Instructions for the task:
Copy every line of the records below that holds the word "Python".

— begin Records for the exercise —

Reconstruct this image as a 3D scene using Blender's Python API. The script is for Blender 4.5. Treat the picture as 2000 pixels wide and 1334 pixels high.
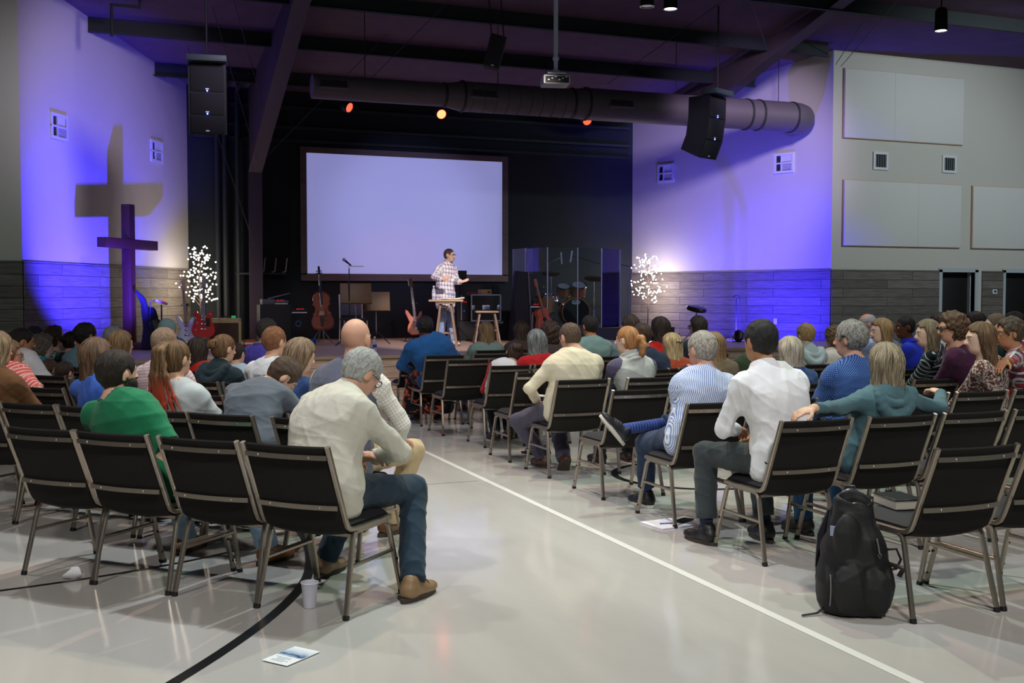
import bpy, bmesh, math, random
import numpy as np
from mathutils import Vector, Matrix
PI = math.pi
R = math.radians
random.seed(7)
rng = np.random.RandomState(11)
C = bpy.context.scene.collection
scn = bpy.context.scene
for _o in list(bpy.data.objects): bpy.data.objects.remove(_o)

# ------------------------------------------------------------------ camera, world, exposure, house lights
cam_d = bpy.data.cameras.new('camera'); cam = bpy.data.objects.new('camera', cam_d); C.objects.link(cam)
cam_d.sensor_width = 36.0; cam_d.lens = 2100 / 2000 * 36.0
cam.location = (0, 0, 1.61); cam.rotation_euler = (R(90 - 2.453), 0, R(-21.3))
cam_d.clip_start = .05; cam_d.clip_end = 120
scn.camera = cam
scn.view_settings.view_transform = 'Standard'; scn.view_settings.look = 'None'
scn.view_settings.exposure = 0.72; scn.view_settings.gamma = 1.0; scn.view_settings.use_curve_mapping = False
scn.cycles.use_denoising = True
scn.cycles.max_bounces = 6; scn.cycles.diffuse_bounces = 3; scn.cycles.glossy_bounces = 3
scn.cycles.transmission_bounces = 4; scn.cycles.transparent_max_bounces = 8
scn.cycles.sample_clamp_indirect = 4.0; scn.cycles.caustics_reflective = False; scn.cycles.caustics_refractive = False
W = bpy.data.worlds.new('dim_room_air'); scn.world = W; W.use_nodes = True
W.node_tree.nodes['Background'].inputs[0].default_value = (.38, .52, .58, 1)
W.node_tree.nodes['Background'].inputs[1].default_value = .09

def lamp(name, kind, loc, power, col, tgt=None, size=.1, spot=60, blend=.5):
    l = bpy.data.lights.new(name, kind); l.energy = power; l.color = col
    o = bpy.data.objects.new(name, l); C.objects.link(o); o.location = loc
    if kind == 'AREA': l.shape = 'DISK'; l.size = size
    else: l.shadow_soft_size = size
    if kind == 'SPOT': l.spot_size = R(spot); l.spot_blend = blend
    if tgt is not None:
        o.rotation_euler = (Vector(tgt) - Vector(loc)).to_track_quat('-Z', 'Y').to_euler()
    return o
WARM = (1.0, .95, .9); PEACH = (1.0, .66, .5); MINT = (.74, 1.0, .74); COOL = (.86, .95, 1.0)
# ceiling cans over the seating (neutral, peach and mint gels), slightly ahead of the rows they light; then added fills for stage front and walls
lamp('house_and_fill_light', 'SPOT', (2.0, 6.6, 6.9), 500, COOL, (1.6, 5.0, 0), .09, 100, .8)
lamp('house_and_fill_light', 'SPOT', (3.6, 10.2, 6.6), 420, PEACH, (2.6, 6.3, 0), .07, 95, .8)
lamp('house_and_fill_light', 'SPOT', (5.4, 8.2, 6.8), 420, MINT, (4.4, 5.8, 0), .07, 95, .8)
lamp('house_and_fill_light', 'SPOT', (-.8, 9.0, 6.7), 230, WARM, (0, 7.6, 0), .1, 80, .8)
lamp('house_and_fill_light', 'SPOT', (7.38, 11.0, 6.2), 230, COOL, (6.2, 9.6, 0), .1, 84, .8)
lamp('house_and_fill_light', 'SPOT', (11.0, 9.0, 6.4), 230, WARM, (9.5, 8.6, 0), .1, 90, .8)
lamp('house_and_fill_light', 'SPOT', (2.6, 11.4, 6.5), 210, COOL, (2.8, 10.4, 0), .1, 76, .8)
lamp('house_and_fill_light', 'SPOT', (1.2, -1.2, 6.6), 680, WARM, (3.0, 6.3, .3), .25, 62, .7)
lamp('house_and_fill_light', 'SPOT', (5.6, 1.0, 6.8), 480, WARM, (5.6, 7.3, .5), .25, 66, .7)
lamp('house_and_fill_light', 'SPOT', (-3.2, 2.6, 6.6), 330, WARM, (-.3, 7.4, .5), .25, 66, .7)
lamp('house_and_fill_light', 'SPOT', (4.6, 9.0, 6.5), 260, (1, .92, .9), (4.4, 15.6, .2), .12, 60, .8)  # added fill spot, brightens the stage front and the floor before it
lamp('added_wall_wash', 'SPOT', (16.6, 10.0, 6.6), 640, (.80, .94, 1.0), (15.8, 17.7, 2.3), .15, 86, .8)  # added lamp, lifts the flat right wall and its panels
lamp('added_wall_wash', 'SPOT', (-5.0, 11.0, 6.4), 190, (.80, 1.0, .93), (-3.0, 17.7, 2.4), .15, 70, .8)  # added lamp, brightens the flat wall at far left
# stage: white front light on the speaker, lavender wash on the screen and side walls, blue floor cans
lamp('front_light', 'SPOT', (5.2, 9.5, 7.0), 3000, (1.0, .84, .82), (6.0, 18.1, 1.15), .06, 17, .7)
lamp('front_light', 'SPOT', (9.4, 13.5, 6.4), 330, (.9, .82, 1.0), (9.3, 20.6, 1.2), .08, 30, .7)  # added to lift the dark drum kit behind its shield
lamp('front_light', 'SPOT', (3.6, 13.5, 6.4), 110, (.9, .76, 1.0), (4.0, 20.2, 1.1), .08, 28, .7)
lamp('screen_projection_beam', 'SPOT', (6.17, 14.42, 4.63), 420, (.42, .45, 1.0), (6.3, 22.3, 3.25), .04, 30, .8)
lamp('side_wash', 'SPOT', (3.2, 13.2, 6.1), 430, (.82, .70, 1.0), (.0, 19.6, 4.3), .45, 46, .8)
lamp('side_wash', 'SPOT', (9.8, 13.2, 6.1), 700, (.74, .60, 1.0), (12.8, 19.8, 4.1), .3, 46, .8)
lamp('blue_uplight', 'SPOT', (.86, 17.82, 1.27), 800, (.045, .03, 1.0), (-.35, 19.3, 2.5), .035, 106, .6)
lamp('blue_uplight', 'SPOT', (11.74, 17.95, .95), 620, (.045, .03, 1.0), (13.0, 18.95, 1.8), .035, 132, .6)
lamp('red_wash', 'SPOT', (6.11, 20.0, 5.1), 30, (1.0, .1, .06), (6.11, 21.5, .7), .06, 70, .6)

# ------------------------------------------------------------------ helpers
def S2L(h):
    h = h.lstrip('#'); v = [int(h[i:i + 2], 16) / 255 for i in (0, 2, 4)]
    return tuple(x / 12.92 if x <= .04045 else ((x + .055) / 1.055) ** 2.4 for x in v) + (1.0,)

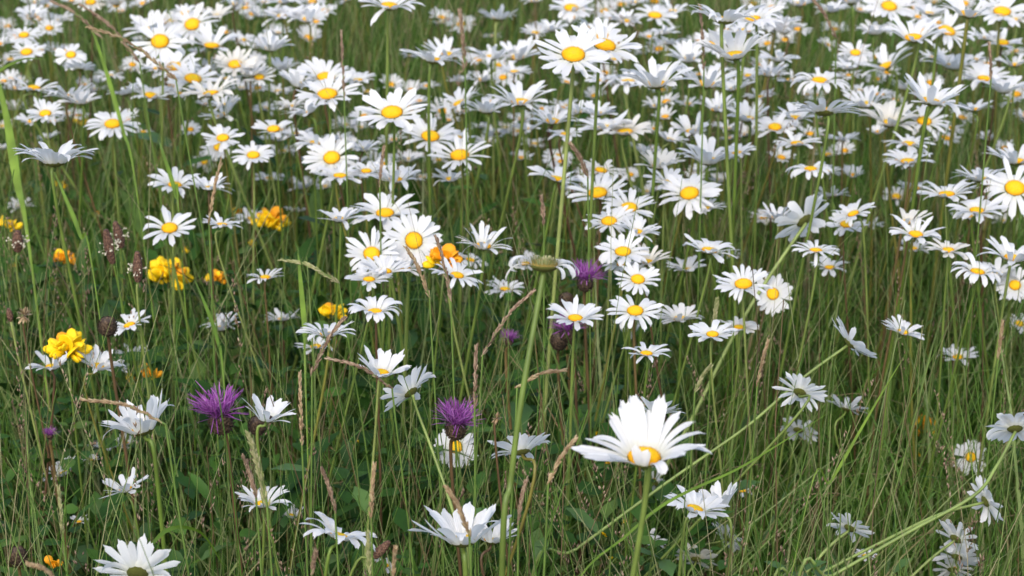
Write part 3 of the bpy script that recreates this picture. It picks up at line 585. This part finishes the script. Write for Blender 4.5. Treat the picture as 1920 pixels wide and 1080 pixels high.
# ---------------------------------------------------------------- grass seed heads, given by tip and lower end of the spike
SEED = [((525, 487), (635, 530), 'green', 1.75, 13, 'pale arching grass seed head drooping left below the yellow trefoil'), ((158, 750), (310, 795), 'tan', 1.35, 9, 'long tan grass seed head lying across the cupped daisy'),
 ((893, 650), (890, 762), 'purple', 1.5, 11, 'brown upright grass seed head left of the thick pale stem'), ((1000, 545), (905, 665), 'purple', 1.6, 8, 'long curved brown grass seed head arching right to the withered daisy'),
 ((562, 700), (566, 835), 'tan', 1.5, 9, 'tan upright grass seed head between knapweed and left-leaning daisy'), ((645, 597), (585, 700), 'purple', 1.55, 11, 'brown slanting grass seed head crossing the side-on daisy'),
 ((615, 672), (735, 728), 'purple', 1.58, 8, 'dark arching grass seed head above the left-leaning daisy'), ((1057, 694), (970, 725), 'tan', 1.42, 9, 'tan grass seed head sticking out right of the thick stem'),
 ((465, 812), (500, 945), 'green', 1.32, 22, 'fluffy pale green grass seed head below the larger knapweed'), ((1078, 824), (1028, 905), 'tan', 1.3, 9, 'tan pointed grass seed head left of the largest daisy'),
 ((1331, 688), (1303, 735), 'green', 1.55, 10, 'small pale grass seed head in the open green right of the middle'), ((762, 465), (805, 555), 'tan', 1.6, 9, 'pale brown grass seed head crossing just below the face-on daisy'),
 ((818, 445), (845, 560), 'purple', 1.62, 9, 'grey brown grass seed head in front of the orange trefoil'), ((605, 882), (628, 955), 'purple', 1.35, 7, 'thin purple grass seed head above the curling daisy'), ((702, 872), (696, 970), 'tan', 1.35, 8, 'pale slim upright grass seed head in shade above bottom middle'),
 ((592, 1035), (585, 1078), 'purple', 1.25, 10, 'purplish grass seed head at the bottom left of the curling daisy'), ((741, 1030), (738, 1078), 'tan', 1.25, 6, 'pale thin grass seed head at the bottom beside the plantain'), ((690, 1000), (693, 1075), 'green', 1.25, 9, 'greyish grass seed head at the bottom under the curled petals'),
 ((838, 915), (880, 1000), 'tan', 1.26, 12, 'reddish brown grass seed head in front of the bottom middle daisy'), ((150, 8), (262, 118), 'purple', 2.1, 12, 'brown feathery grass seed head leaning left at the top left'), ((95, 2), (190, 70), 'purple', 2.2, 11, 'brown grass seed head at the top left, left of the feathery one'),
 ((165, 50), (330, 150), 'tan', 1.9, 15, 'tan drooping grass seed head above the upper left open daisy'), ((862, 20), (872, 130), 'purple', 2.0, 14, 'tall reddish grass seed head right of the top middle'), ((640, 60), (645, 180), 'purple', 2.0, 7, 'slim brown grass seed head above the even open daisy'),
 ((1312, 10), (1320, 130), 'purple', 1.95, 9, 'brown upright grass seed head crossing the long side-on top daisy'), ((1525, 0), (1568, 72), 'purple', 2.1, 12, 'brown leaning grass seed head in the dark gap at upper right'), ((1855, 82), (1858, 150), 'purple', 1.9, 5, 'dark slim grass spike at upper right'),
 ((720, 275), (712, 345), 'purple', 1.85, 7, 'reddish slim grass seed head left of the mid open daisy'), ((415, 300), (392, 420), 'tan', 1.8, 9, 'tan nodding grass seed head right of the lone daisy'), ((1070, 270), (1102, 330), 'purple', 1.8, 16, 'pinkish grass seed head in front of the dark gap near the middle'),
 ((1015, 370), (1020, 420), 'purple', 1.8, 10, 'purplish grass seed head just above the withered daisy'), ((55, 1058), (105, 1085), 'tan', 1.2, 8, 'tan grass seed head poking in at the bottom left corner'), ((110, 915), (118, 1000), 'green', 1.4, 6, 'small greenish grass seed head low at the left'),
 ((985, 905), (972, 975), 'purple', 1.3, 6, 'thin brown grass seed head right of the bottom pair'), ((1345, 560), (1335, 640), 'green', 1.75, 14, 'loose pale grass seed head above the low flat daisies'), ((1880, 605), (1872, 670), 'tan', 1.7, 7, 'thin tan grass seed head near the right edge'),
 ((455, 855), (480, 930), 'purple', 1.36, 8, 'purple brown grass seed head left of the fluffy green one'), ((1440, 640), (1420, 720), 'tan', 1.65, 6, 'thin tan grass seed head left of the mid right back-turned daisy')]
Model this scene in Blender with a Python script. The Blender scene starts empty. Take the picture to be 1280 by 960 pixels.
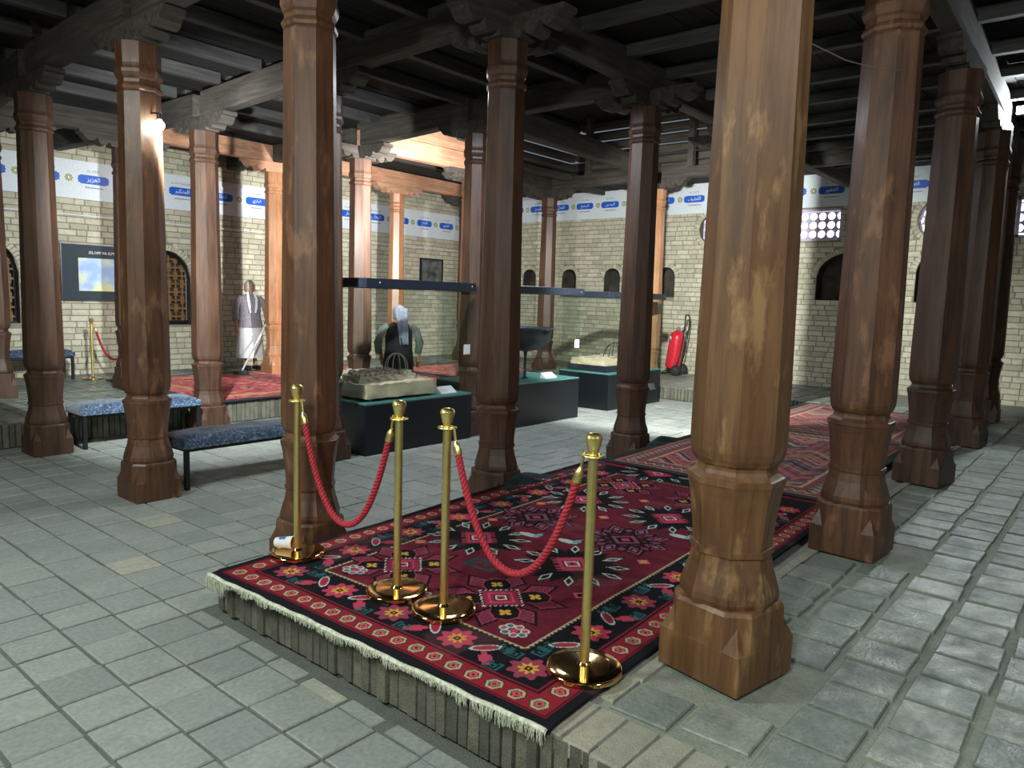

— end Records for the exercise —

Output for this exercise:
Reconstruct this image as a 3D scene using Blender's Python API. The script is for Blender 4.5. Treat the picture as 2000 pixels wide and 1334 pixels high.
Model this scene in Blender with a Python script. The Blender scene starts empty. Take the picture to be 1280 by 960 pixels.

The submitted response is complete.